Filter the listing below, copying every line in which the word "from" appears.
-- BEGIN --
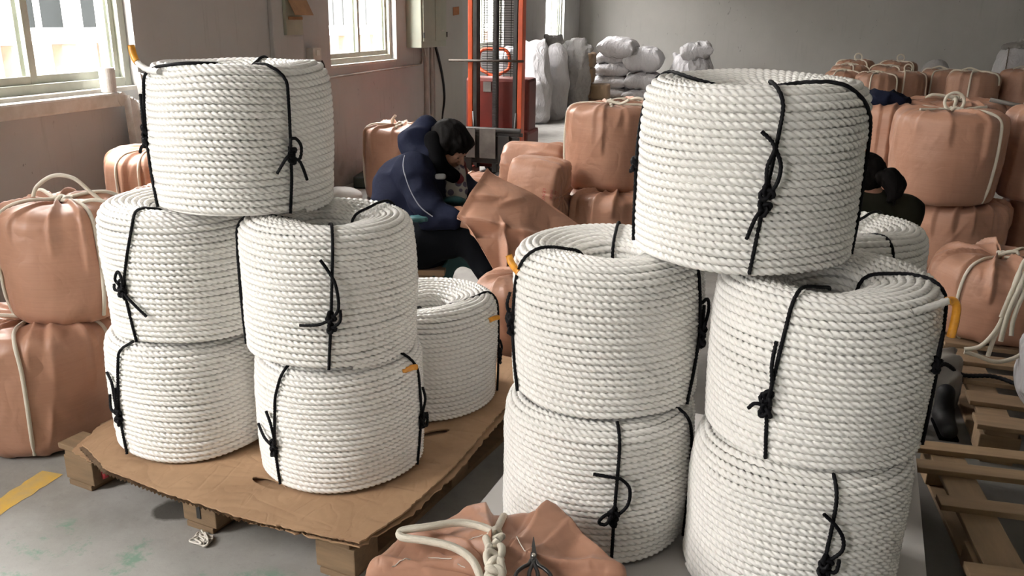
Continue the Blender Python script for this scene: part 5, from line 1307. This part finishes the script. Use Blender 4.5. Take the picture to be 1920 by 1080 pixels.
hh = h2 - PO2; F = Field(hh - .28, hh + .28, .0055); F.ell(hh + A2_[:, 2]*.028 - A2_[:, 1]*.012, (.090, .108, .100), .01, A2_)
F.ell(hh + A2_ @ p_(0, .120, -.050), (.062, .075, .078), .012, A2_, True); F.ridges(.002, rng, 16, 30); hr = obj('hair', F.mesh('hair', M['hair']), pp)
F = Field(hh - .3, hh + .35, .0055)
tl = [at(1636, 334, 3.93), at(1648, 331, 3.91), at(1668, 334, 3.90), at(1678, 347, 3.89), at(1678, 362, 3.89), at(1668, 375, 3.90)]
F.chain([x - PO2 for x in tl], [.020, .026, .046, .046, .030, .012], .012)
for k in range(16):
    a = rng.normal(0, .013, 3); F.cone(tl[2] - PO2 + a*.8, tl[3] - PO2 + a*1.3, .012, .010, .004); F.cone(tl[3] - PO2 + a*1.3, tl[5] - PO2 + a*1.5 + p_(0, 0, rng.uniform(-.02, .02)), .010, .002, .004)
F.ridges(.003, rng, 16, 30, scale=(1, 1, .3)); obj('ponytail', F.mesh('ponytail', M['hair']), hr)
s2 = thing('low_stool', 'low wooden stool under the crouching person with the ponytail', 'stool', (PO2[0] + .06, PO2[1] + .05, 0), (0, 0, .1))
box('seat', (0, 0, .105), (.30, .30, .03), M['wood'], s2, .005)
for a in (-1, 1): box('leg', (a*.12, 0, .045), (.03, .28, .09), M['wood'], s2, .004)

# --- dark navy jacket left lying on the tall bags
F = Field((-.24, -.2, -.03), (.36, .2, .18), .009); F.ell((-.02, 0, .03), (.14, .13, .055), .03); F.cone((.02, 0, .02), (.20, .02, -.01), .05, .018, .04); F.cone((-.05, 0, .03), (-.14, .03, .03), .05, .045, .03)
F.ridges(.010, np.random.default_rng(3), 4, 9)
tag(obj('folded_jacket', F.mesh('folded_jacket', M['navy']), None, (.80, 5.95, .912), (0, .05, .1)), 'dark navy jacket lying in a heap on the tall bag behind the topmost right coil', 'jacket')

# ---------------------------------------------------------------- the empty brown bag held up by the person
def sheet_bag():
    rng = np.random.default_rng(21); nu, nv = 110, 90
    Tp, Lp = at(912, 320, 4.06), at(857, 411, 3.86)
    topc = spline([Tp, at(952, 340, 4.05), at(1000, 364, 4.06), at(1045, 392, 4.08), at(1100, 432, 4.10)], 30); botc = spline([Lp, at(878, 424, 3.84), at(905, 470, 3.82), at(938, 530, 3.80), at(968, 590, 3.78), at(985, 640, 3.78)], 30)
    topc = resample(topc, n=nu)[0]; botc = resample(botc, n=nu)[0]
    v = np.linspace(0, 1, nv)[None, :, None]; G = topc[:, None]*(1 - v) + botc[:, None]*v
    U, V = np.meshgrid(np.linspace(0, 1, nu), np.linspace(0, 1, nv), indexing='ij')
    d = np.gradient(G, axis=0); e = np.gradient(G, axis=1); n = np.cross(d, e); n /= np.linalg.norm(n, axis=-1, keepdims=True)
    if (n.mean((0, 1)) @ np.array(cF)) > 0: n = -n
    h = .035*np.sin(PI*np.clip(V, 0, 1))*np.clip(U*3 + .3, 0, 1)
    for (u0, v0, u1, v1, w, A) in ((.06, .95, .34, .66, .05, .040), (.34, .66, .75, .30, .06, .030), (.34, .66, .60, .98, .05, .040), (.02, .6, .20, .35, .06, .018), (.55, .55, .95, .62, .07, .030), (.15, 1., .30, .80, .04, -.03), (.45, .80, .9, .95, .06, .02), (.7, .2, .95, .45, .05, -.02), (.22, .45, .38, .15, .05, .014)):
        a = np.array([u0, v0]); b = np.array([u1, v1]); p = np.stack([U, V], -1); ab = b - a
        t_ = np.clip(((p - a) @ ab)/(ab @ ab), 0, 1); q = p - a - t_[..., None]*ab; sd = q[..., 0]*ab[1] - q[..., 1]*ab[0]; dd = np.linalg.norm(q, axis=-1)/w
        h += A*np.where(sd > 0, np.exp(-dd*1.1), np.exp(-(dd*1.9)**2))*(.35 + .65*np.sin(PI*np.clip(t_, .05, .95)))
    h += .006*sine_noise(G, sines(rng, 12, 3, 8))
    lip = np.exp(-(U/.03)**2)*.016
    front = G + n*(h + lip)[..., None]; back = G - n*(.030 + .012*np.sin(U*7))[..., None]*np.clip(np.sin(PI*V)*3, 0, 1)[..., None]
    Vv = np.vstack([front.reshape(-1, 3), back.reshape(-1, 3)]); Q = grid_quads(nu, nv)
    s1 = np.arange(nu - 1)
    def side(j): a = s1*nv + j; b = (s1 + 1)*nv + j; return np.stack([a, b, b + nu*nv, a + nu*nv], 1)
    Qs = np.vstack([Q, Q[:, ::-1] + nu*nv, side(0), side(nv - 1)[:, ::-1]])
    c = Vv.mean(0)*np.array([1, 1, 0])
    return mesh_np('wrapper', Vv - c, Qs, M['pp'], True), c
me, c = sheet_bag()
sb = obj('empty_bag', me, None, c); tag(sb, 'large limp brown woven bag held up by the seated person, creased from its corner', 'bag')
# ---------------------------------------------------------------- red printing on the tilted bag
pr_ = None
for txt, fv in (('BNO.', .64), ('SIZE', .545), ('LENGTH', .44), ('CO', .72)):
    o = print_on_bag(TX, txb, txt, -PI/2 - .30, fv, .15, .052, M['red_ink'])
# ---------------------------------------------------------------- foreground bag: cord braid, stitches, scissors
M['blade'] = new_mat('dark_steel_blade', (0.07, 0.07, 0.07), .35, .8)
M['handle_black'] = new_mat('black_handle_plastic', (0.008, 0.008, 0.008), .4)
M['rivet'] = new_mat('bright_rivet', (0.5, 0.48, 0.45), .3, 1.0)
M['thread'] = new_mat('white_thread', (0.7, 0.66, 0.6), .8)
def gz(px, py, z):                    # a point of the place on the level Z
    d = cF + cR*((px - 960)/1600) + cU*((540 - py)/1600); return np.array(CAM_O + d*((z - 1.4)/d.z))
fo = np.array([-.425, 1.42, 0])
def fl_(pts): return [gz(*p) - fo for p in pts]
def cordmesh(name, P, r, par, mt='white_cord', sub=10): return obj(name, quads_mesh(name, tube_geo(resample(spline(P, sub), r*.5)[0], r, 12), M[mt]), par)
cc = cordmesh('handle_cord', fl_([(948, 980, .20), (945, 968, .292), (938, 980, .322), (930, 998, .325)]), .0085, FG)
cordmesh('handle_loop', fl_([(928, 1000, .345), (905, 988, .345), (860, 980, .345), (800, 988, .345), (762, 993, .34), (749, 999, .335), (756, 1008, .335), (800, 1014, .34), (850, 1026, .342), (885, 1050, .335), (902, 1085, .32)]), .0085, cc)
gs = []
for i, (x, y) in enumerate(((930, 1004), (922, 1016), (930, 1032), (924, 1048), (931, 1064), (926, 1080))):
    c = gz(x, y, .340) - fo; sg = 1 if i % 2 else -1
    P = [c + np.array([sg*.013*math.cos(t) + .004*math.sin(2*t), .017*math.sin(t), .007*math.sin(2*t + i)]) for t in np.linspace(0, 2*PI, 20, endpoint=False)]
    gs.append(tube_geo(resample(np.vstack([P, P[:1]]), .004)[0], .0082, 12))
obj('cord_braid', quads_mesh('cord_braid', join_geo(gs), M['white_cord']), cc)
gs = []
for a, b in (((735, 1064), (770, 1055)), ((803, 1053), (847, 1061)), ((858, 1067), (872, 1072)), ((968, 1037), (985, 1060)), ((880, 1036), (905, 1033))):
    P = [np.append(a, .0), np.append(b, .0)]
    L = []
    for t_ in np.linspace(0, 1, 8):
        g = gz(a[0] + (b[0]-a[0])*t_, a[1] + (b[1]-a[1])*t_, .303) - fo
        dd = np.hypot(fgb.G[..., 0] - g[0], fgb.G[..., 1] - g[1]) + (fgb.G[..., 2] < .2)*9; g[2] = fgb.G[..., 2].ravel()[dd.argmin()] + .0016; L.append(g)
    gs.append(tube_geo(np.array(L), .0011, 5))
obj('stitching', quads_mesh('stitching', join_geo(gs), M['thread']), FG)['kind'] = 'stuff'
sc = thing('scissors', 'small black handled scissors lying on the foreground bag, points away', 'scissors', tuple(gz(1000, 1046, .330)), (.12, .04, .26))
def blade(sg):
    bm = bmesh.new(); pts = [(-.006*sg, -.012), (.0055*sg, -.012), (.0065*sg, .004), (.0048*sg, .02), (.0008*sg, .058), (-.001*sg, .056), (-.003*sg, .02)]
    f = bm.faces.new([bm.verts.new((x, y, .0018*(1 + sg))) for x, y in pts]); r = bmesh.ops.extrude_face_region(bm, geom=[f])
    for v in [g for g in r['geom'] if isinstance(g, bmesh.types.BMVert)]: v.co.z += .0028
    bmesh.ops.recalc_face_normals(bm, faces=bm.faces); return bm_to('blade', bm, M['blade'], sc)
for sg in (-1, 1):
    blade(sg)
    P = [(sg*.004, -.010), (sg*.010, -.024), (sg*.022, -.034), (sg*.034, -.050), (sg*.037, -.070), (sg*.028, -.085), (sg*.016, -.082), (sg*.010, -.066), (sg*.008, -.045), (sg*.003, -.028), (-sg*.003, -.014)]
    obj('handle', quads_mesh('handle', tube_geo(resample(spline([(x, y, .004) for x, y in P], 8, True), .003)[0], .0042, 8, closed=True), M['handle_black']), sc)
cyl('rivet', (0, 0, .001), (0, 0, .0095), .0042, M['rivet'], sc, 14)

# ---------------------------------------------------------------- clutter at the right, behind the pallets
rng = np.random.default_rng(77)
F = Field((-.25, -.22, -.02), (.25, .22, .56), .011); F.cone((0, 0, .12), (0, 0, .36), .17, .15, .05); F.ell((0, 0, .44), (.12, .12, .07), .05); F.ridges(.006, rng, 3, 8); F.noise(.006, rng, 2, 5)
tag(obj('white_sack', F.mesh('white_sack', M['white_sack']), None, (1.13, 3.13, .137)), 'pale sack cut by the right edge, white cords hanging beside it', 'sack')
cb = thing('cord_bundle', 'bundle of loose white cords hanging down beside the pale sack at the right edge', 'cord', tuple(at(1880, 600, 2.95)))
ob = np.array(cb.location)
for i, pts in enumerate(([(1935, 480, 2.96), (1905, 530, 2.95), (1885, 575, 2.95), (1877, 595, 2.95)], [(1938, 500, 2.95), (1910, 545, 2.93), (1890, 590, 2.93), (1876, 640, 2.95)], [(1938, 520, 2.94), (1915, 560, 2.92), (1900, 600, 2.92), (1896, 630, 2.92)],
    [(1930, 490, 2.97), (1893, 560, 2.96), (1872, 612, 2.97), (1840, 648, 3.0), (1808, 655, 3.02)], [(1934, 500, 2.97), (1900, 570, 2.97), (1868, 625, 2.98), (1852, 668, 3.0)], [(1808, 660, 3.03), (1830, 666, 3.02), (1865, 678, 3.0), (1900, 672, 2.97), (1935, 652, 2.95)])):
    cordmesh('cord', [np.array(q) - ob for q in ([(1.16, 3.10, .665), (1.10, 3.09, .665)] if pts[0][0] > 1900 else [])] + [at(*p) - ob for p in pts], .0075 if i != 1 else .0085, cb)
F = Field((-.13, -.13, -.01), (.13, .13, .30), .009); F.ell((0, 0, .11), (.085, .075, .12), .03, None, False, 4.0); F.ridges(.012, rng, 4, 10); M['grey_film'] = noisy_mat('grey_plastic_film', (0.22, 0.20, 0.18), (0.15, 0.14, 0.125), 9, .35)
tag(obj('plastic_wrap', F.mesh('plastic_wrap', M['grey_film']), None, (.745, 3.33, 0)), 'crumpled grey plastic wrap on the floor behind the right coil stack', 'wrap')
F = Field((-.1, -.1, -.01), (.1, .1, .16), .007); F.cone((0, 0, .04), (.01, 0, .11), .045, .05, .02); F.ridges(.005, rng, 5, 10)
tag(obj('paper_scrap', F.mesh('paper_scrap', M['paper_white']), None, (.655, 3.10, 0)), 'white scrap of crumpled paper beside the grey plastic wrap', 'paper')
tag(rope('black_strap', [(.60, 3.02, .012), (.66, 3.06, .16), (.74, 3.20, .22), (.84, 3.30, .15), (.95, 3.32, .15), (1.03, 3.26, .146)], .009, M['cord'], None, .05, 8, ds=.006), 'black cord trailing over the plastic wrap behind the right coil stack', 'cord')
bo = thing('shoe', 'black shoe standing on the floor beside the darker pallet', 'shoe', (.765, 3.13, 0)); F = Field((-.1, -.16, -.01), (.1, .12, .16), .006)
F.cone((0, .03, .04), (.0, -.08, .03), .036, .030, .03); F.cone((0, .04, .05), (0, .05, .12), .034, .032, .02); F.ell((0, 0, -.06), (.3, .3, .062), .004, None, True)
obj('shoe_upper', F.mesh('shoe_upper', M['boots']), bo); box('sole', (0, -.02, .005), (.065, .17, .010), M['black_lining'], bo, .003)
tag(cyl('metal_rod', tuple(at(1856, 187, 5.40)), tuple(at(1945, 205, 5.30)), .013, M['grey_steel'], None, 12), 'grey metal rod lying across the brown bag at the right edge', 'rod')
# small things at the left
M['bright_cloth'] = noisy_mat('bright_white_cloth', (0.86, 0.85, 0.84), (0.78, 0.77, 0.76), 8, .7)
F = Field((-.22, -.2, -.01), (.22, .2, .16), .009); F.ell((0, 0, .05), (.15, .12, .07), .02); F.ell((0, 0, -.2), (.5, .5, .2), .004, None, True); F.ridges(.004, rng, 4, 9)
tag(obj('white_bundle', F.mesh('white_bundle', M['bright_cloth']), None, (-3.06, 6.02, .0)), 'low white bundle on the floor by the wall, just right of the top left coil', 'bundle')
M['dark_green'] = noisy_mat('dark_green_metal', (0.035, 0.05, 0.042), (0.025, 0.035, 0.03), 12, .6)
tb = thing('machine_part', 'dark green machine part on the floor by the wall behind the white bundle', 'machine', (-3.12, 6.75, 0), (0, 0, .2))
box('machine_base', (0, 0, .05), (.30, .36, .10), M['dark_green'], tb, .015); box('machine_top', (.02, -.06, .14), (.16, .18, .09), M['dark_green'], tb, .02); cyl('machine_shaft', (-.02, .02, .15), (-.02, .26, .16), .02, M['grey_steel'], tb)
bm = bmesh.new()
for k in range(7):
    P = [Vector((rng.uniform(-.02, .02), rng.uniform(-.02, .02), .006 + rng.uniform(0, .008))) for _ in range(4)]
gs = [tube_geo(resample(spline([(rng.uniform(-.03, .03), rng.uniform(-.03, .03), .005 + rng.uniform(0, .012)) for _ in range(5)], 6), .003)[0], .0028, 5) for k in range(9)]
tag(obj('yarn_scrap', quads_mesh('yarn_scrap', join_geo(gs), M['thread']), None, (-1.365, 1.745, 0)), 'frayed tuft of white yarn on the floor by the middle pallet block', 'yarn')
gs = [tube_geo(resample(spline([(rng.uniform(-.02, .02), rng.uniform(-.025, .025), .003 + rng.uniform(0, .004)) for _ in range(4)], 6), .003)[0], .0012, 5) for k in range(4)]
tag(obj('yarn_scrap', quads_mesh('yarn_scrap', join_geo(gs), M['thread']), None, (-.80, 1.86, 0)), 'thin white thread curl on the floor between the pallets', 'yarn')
-- END --
TASK RESPONSE.
Continue the Blender Python script for this scene: part 5, from line 1307. This part finishes the script. Use Blender 4.5. Take the picture to be 1920 by 1080 pixels.
sb = obj('empty_bag', me, None, c); tag(sb, 'large limp brown woven bag held up by the seated person, creased from its corner', 'bag')